>  今週のトピックス >  No.1873
制度廃止まで3年弱、適格退職年金の現状
  適格退職年金制度の移行期限が、平成24年3月31日に迫っている。制度全体の検討や移行にかかる実務上の手間や時間を考えれば、すでに何らかの対応策を考えておくべきだが、昨年来の景気悪化でそれどころではないというのが、現状だろうか。
●  平成21年3月末で約2万5,000件
  他制度への移行が済んでいない適格退職年金の件数は、平成21年3月末に25,464件。中小企業を中心に多くの企業が手付かずのままとなっている。
  平成19年3月末の適格退職年金の残数は38,885件。その時点で廃止期限まで5年であり、毎年約7,800件の適年を他の制度に移行しないと廃止期限に間に合わない。それにもかかわらず、実際には平成17年度は7,671件、平成18年度6,205件、平成19年度6,059件と、適格退職年金の減少ペースはゆったりしたものであった。平成20年度は7,362件と前年度に比べやや増加したが、あと3年弱で移行を完了するには大幅なペースアップが必要だろう。
●  適格退職年金を移行しないとどうなるか
  適格退職年金を制度の廃止期限までに移行しない場合、その後の契約内容がどうなるかははっきりとしていない点もあるが、平成24年4月以降は税制優遇措置がなくなる可能性が高い。
  まず企業が拠出する適格退職年金の掛金は現在損金算入できるが、それができなくなるかもしれない。受け取り時の税制優遇措置もどうなるかわからない。現状では、従業員が退職時に受け取る退職一時金は退職所得となり、勤続年数に応じた非課税枠が適用され、課税部分についてもその2分の1だけが分離課税される。それが一時所得扱いとなれば、非課税枠は50万円に縮小し、残りは別の所得と一緒に総合課税される。さらに、年金での受け取りに公的年金等控除が適用されなければ、従業員や受給者は不利益を被ることになる。
●  7割以上の企業が移行先未定?
  適格退職年金の移行を促進するため、「適格退職年金の円滑な移行の推進に関する連絡会議(以降、連絡会議)」が厚生労働省、財務省、金融庁、農林水産省、経済産業省、中小企業庁によって昨年設置された。この「連絡会議」が、昨年12月から今年1月にかけて、適格退職年金を持つ企業約3万社を対象に「適格年金の移行に係る実態調査」を実施している。

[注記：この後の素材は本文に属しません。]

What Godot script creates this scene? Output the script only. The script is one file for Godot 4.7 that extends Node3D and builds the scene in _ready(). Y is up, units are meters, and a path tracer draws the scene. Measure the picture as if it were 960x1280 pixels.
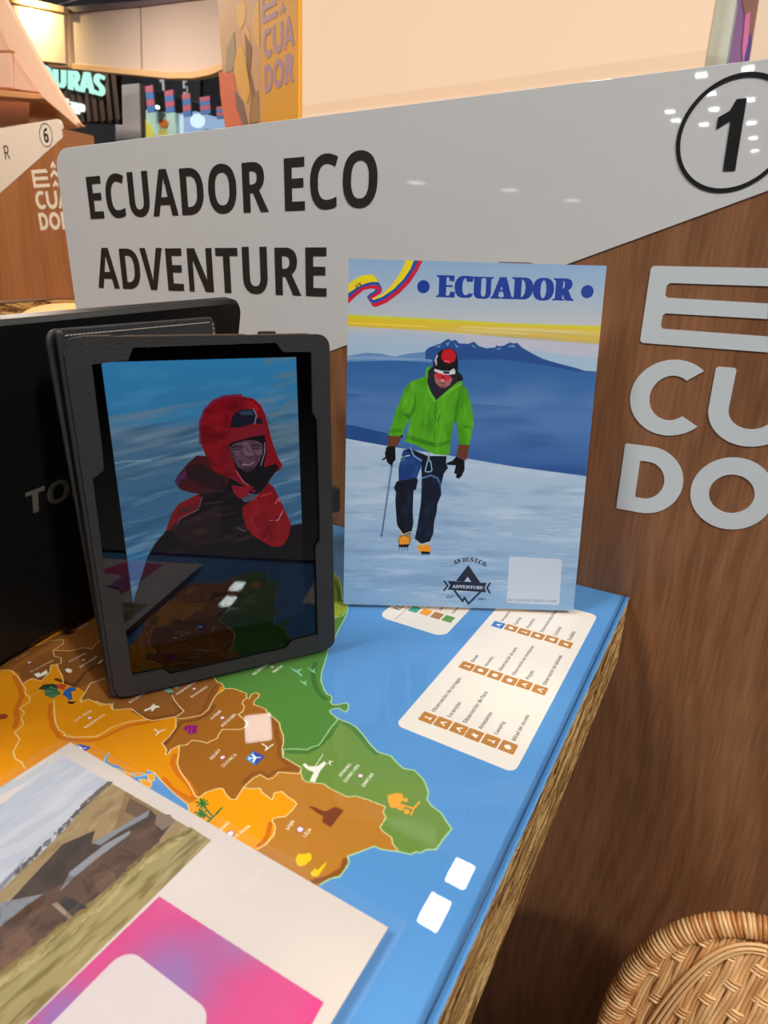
extends Node3D
# A booth counter at a travel fair: map-covered table, tablet, laptop, poster card, divider panel, rattan chair, hall behind.
# Axes: x runs right along the divider, y up from the counter's clear cover, z towards the viewer.

var names := {}
var sans: SystemFont
var slab: SystemFont
var mono: SystemFont
var plain_sans: SystemFont


class Painter:
	var im: Image
	var u0: float
	var v0: float
	var s: float
	var flip: bool
	var w: int
	var h: int
	var strip: Image

	func _init(a: float, b: float, wide: float, high: float, scale: float, upward: bool, ground: Color) -> void:
		u0 = a
		v0 = b
		s = scale
		flip = upward
		w = int(wide * scale)
		h = int(high * scale)
		im = Image.create(w, h, false, Image.FORMAT_RGBA8)
		im.fill(ground)
		strip = Image.create(w, 1, false, Image.FORMAT_RGBA8)

	func at(u: float, v: float) -> Vector2:
		var y := (v - v0) * s
		return Vector2((u - u0) * s, h - y if flip else y)

	func points(flat: Array) -> PackedVector2Array:
		var o := PackedVector2Array()
		for i in range(0, flat.size() - 1, 2):
			o.append(at(flat[i], flat[i + 1]))
		return o

	func spans(poly: PackedVector2Array, row: Callable) -> void:
		var n := poly.size()
		if n < 3:
			return
		var lo := INF
		var hi := -INF
		for q in poly:
			lo = minf(lo, q.y)
			hi = maxf(hi, q.y)
		for y in range(maxi(0, int(floor(lo - 0.5))), mini(h - 1, int(ceil(hi))) + 1):
			var c := y + 0.5
			var xs := PackedFloat32Array()
			var a := poly[n - 1]
			for b in poly:
				if (a.y <= c) != (b.y <= c):
					xs.append(a.x + (c - a.y) / (b.y - a.y) * (b.x - a.x))
				a = b
			xs.sort()
			for k in range(0, xs.size() - 1, 2):
				var x0 := maxi(0, int(round(xs[k])))
				var x1 := mini(w, int(round(xs[k + 1])))
				if x1 > x0:
					row.call(x0, y, x1 - x0)

	func paint(poly: PackedVector2Array, c: Color) -> void:
		if c.a > 0.999:
			spans(poly, func(x, y, n): im.fill_rect(Rect2i(x, y, n, 1), c))
		else:
			strip.fill(c)
			spans(poly, func(x, y, n): im.blend_rect(strip, Rect2i(0, 0, n, 1), Vector2i(x, y)))

	func fill(c: Color, flat: Array) -> void:
		paint(points(flat), c)

	func grad(c0: Color, c1: Color, flat: Array, axis: Array) -> void:
		var q := points(axis)
		var d := q[1] - q[0]
		spans(points(flat), func(x, y, n): im.fill_rect(Rect2i(x, y, n, 1), c0.lerp(c1, clampf((Vector2(x + n * 0.5, y) - q[0]).dot(d) / d.length_squared(), 0, 1))))

	func line(c: Color, wide: float, flat: Array, closed := false) -> void:
		var q := points(flat)
		if closed:
			q.append(q[0])
		var r := wide * s * 0.5
		if c.a < 0.999:
			var side := PackedVector2Array()
			var other := PackedVector2Array()
			for i in q.size():
				var d := (q[mini(i + 1, q.size() - 1)] - q[maxi(i - 1, 0)]).normalized().orthogonal() * r
				side.append(q[i] + d)
				other.append(q[i] - d)
			other.reverse()
			side.append_array(other)
			paint(side, c)
			return
		for i in q.size() - 1:
			var d := (q[i + 1] - q[i]).normalized().orthogonal() * r
			paint(PackedVector2Array([q[i] + d, q[i + 1] + d, q[i + 1] - d, q[i] - d]), c)
		if r > 0.8:
			for a in q:
				disc(c, r, a)

	func disc(c: Color, r: float, a: Vector2) -> void:
		var o := PackedVector2Array()
		for k in 16:
			o.append(a + Vector2.from_angle(TAU * k / 16) * r)
		paint(o, c)

	func dot(c: Color, r: float, flat: Array) -> void:
		disc(c, r * s, at(flat[0], flat[1]))

	func text(c: Color, words: String, base: Array, font: Font, tall: float, fat := 0.0) -> void:
		var tm := TextMesh.new()
		tm.text = words
		tm.font = font
		tm.font_size = 64
		tm.pixel_size = 0.01
		tm.depth = 0.0
		tm.curve_step = 4.0
		var arr := tm.get_mesh_arrays()
		var v: PackedVector3Array = arr[Mesh.ARRAY_VERTEX]
		if v.is_empty():
			return
		var idx: PackedInt32Array = arr[Mesh.ARRAY_INDEX] if arr[Mesh.ARRAY_INDEX] != null else PackedInt32Array(range(v.size()))
		var box := AABB(v[0], Vector3.ZERO)
		for p in v:
			box = box.expand(p)
		var a := at(base[0], base[1])
		var along := (at(base[2], base[3]) - a) / box.size.x
		var up := along.orthogonal()
		if up.dot(Vector2(along.y, -along.x)) < 0:
			up = -up
		var cap := 0.46
		if tall > 0:
			up = up.normalized() * (tall * s / cap)
		var heavy: float = fat * up.length() * cap
		for shift in ([-heavy, 0.0, heavy] if fat > 0 else [0.0]):
			for i in range(0, idx.size() - 2, 3):
				var t := PackedVector2Array()
				for k in 3:
					var p := v[idx[i + k]]
					t.append(a + along.normalized() * shift + along * (p.x - box.position.x) + up * (p.y - box.position.y))
				paint(t, c)

	func streaks(c: Color, n: int, low: float, high: float, code: int) -> void:
		var g := RandomNumberGenerator.new()
		g.seed = code
		for k in n:
			var v := g.randf_range(low, high * 0.62)
			var u := g.randf_range(0, 2100)
			var r := g.randf_range(20, 110)
			var q := PackedVector2Array()
			for i in 9:
				q.append(at(u + r * (i / 4.0 - 1.0), v + (4 + r * 0.05) * sin(PI * i / 8.0) * g.randf_range(0.3, 1.0)))
			for i in 7:
				q.append(at(u + r * (0.75 - i / 4.0), v - (2 + r * 0.03) * sin(PI * (i + 1) / 8.0)))
			paint(q, c)

	func tufts(c: Color, flat: Array, n: int, code: int) -> void:
		var g := RandomNumberGenerator.new()
		g.seed = code
		var q := points(flat)
		for k in n:
			var f := g.randf() * (q.size() - 1.001)
			var a := q[int(f)].lerp(q[int(f) + 1], f - int(f))
			var dir := (q[int(f) + 1] - q[int(f)]).normalized()
			a += dir.orthogonal() * g.randf_range(-9, 9)
			var o := PackedVector2Array()
			for i in 7:
				var d := Vector2.from_angle(TAU * i / 7) * g.randf_range(3, 11)
				o.append(a + dir * d.x * 1.3 + dir.orthogonal() * d.y * 0.7)
			paint(o, c)

	func blush(c: Color, clip: Array, centre: Array, r: float) -> void:
		var q := at(centre[0], centre[1])
		spans(points(clip), func(x, y, n):
			for i in n:
				var f := 1.0 - Vector2(x + i, y).distance_to(q) / (r * s)
				if f > 0:
					im.set_pixel(x + i, y, im.get_pixel(x + i, y).lerp(c, smoothstep(0.0, 1.0, f))))

	func mottle(c: Color, flat: Array, fu: float, fv: float, code: int, lo: float, hi: float, strength: float, slope := 0.0) -> void:
		# soft blotches of a second ink: fu, fv blotches per 10 mm along and across a direction that rises by slope
		var n := FastNoiseLite.new()
		n.seed = code
		n.noise_type = FastNoiseLite.TYPE_SIMPLEX_SMOOTH
		n.fractal_type = FastNoiseLite.FRACTAL_FBM
		n.fractal_octaves = 3
		n.frequency = 1.0
		var ku := fu / (100.0 * s)
		var kv := fv / (100.0 * s)
		spans(points(flat), func(x, y, m):
			for i in m:
				var f := smoothstep(lo, hi, n.get_noise_2d((x + i) * ku, (y + (x + i) * slope) * kv)) * strength
				if f > 0.01:
					im.set_pixel(x + i, y, im.get_pixel(x + i, y).lerp(c, f)))

	func texture() -> ImageTexture:
		im.convert(Image.FORMAT_RGB8)
		return ImageTexture.create_from_image(im)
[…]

  約1万社の回答によると、「まだ検討していない」企業が9%。一方「移行先を決めた」企業は26%で「解約決定」が6%、そして「検討中」が58%にものぼる。現状では、解約した企業も含め、7割弱の企業が適年の移行先あるいは適年に代わる制度を決めていないおそれがある。
  また検討中の企業のうち、42%が今年度中に決定予定としているものの、退職金制度を見直す際には、従業員の今後の処遇や資金のやりくりなど、企業の将来像を考慮しなければならず、また給付減額となれば従業員の同意を得ることも必要になってくるので、予定通りにはいかないケースが多い。
  事業主が適年の移行の検討に着手していない理由としては、「まだ時間がある」が41%、「社内の検討体制が整っていない」が29%、「他の業務が忙しい」が22%となっている。
  調査結果からは、企業側の適格退職年金制度廃止に対する意識の低さと、社内で十分な体制をとることができず後回しにされている状況を読み取ることができる。

参考:「適格退職年金の移行に係る実態調査の結果及び分析(事業主版)」
http://www.mhlw.go.jp/topics/bukyoku/nenkin/nenkin/pdf/tekikaku_c_a.pdf

  適格退職年金の制度廃止はすでに決定されていることなので、期限までに制度移行が終わらないと、従業員・受給者は不利益を被る可能性がある。適格退職年金の資産は、本来加入者である従業員や受給者のものである。企業側の都合だけでなく、従業員が不利益を被るという観点から適年の移行を促すというのも一つの方法かも知れない。